Given material -
::::::::

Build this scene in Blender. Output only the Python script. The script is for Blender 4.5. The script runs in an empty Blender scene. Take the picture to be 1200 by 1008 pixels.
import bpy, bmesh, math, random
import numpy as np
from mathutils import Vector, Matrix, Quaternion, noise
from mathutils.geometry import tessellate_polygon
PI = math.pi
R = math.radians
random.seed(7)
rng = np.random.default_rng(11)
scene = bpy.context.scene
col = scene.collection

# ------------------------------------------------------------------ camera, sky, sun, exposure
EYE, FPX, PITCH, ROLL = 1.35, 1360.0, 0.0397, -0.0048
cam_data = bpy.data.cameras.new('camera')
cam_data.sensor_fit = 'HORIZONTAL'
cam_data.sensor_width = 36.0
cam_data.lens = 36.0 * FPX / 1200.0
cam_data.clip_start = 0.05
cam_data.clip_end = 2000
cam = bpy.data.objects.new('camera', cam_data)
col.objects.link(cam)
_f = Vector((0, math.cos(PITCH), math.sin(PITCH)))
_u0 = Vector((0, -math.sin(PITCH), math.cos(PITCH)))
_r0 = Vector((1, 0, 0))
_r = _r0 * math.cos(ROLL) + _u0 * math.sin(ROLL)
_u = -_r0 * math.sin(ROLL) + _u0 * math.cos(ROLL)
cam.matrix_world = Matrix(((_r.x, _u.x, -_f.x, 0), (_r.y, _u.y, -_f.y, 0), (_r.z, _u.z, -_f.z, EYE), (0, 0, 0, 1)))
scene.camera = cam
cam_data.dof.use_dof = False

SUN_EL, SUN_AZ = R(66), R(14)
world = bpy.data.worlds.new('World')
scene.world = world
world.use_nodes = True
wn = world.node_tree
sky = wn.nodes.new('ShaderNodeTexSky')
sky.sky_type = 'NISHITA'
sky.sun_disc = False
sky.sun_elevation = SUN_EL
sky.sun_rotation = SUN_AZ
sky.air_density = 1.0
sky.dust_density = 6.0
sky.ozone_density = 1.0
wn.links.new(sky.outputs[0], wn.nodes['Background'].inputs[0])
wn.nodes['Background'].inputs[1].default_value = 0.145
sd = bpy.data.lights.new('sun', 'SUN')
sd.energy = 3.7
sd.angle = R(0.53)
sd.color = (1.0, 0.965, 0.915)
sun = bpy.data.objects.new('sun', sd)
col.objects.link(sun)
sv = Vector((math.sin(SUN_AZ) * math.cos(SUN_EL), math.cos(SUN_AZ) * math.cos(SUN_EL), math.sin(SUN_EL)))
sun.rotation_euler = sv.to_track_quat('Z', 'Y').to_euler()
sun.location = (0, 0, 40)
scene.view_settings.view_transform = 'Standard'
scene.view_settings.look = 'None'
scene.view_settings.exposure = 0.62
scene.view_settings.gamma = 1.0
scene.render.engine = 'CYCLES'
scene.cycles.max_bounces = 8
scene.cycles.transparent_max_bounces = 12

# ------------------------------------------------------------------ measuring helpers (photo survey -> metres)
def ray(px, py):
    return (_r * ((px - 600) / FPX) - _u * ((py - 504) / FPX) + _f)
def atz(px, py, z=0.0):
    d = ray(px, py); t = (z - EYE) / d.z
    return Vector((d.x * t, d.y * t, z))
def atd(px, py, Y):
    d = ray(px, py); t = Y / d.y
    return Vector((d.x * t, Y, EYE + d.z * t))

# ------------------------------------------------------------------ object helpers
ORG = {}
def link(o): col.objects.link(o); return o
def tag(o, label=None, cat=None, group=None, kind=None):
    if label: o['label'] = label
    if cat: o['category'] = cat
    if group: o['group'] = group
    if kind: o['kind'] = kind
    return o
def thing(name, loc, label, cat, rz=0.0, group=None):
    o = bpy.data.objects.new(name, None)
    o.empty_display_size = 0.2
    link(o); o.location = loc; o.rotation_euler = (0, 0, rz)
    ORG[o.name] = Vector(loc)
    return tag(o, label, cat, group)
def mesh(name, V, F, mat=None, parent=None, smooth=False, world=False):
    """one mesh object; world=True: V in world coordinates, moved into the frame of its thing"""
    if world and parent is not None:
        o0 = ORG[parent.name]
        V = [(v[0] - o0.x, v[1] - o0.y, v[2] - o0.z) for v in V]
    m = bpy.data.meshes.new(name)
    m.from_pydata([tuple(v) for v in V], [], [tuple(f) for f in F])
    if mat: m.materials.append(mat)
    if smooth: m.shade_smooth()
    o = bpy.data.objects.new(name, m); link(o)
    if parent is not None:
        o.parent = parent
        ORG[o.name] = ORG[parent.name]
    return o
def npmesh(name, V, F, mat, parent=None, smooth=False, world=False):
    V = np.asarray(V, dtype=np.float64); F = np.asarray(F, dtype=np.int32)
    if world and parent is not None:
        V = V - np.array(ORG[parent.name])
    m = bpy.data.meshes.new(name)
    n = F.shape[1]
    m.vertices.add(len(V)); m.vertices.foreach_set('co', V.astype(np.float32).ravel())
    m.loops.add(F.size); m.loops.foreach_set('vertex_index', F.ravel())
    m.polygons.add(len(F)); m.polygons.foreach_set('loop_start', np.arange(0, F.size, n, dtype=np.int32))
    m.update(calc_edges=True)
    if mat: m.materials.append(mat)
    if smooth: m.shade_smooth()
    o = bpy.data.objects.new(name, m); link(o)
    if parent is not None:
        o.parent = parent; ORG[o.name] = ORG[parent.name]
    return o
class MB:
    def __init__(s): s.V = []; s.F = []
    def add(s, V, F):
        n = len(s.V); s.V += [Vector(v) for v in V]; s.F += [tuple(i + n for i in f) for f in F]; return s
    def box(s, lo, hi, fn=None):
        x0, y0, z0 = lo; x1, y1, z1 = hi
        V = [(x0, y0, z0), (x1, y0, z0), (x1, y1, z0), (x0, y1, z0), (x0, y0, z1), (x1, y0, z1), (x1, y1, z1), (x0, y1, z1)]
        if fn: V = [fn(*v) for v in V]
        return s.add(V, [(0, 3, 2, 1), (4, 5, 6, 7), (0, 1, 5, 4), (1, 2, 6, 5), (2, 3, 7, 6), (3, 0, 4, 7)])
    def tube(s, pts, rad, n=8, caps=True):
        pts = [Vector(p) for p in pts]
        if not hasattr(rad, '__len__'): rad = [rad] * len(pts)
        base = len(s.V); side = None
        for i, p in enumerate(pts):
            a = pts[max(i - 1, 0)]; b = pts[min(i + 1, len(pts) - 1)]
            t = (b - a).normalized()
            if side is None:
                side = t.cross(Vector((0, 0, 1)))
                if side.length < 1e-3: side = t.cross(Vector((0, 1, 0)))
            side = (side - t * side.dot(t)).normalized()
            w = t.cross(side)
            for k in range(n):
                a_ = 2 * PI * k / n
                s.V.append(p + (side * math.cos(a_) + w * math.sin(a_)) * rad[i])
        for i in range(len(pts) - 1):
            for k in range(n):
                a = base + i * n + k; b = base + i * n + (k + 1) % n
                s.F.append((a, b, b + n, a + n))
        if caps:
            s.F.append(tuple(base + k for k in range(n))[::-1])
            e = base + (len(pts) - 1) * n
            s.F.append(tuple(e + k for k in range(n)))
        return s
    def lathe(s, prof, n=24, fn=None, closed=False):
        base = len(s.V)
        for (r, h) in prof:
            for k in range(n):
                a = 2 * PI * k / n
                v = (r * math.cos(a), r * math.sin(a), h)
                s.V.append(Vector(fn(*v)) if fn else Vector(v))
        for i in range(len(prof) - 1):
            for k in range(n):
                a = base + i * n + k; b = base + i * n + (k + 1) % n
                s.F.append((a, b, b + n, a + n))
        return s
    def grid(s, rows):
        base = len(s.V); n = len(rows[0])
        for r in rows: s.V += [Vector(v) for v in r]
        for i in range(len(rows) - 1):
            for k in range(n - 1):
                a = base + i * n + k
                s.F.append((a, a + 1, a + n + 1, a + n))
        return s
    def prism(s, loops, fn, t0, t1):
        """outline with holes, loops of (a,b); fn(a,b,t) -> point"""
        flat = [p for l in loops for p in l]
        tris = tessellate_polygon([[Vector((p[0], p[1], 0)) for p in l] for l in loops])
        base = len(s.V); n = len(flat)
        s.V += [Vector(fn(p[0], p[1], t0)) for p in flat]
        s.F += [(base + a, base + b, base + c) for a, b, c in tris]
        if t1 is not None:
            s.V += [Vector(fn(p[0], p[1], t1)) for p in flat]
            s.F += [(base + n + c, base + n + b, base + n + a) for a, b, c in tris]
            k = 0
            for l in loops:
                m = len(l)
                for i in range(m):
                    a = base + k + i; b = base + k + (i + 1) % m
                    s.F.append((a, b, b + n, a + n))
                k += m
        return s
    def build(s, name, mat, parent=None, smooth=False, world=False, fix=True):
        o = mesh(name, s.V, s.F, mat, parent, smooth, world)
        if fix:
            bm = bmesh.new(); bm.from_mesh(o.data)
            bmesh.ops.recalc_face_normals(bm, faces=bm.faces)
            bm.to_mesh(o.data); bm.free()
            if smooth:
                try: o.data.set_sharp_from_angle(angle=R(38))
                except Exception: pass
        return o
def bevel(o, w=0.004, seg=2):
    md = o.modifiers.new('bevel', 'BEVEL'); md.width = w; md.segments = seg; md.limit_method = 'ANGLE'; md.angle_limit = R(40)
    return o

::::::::

What you need to do - Determine how many lines in the listing above hold the word "scene", answering with the number only.

Solution to this problem - 12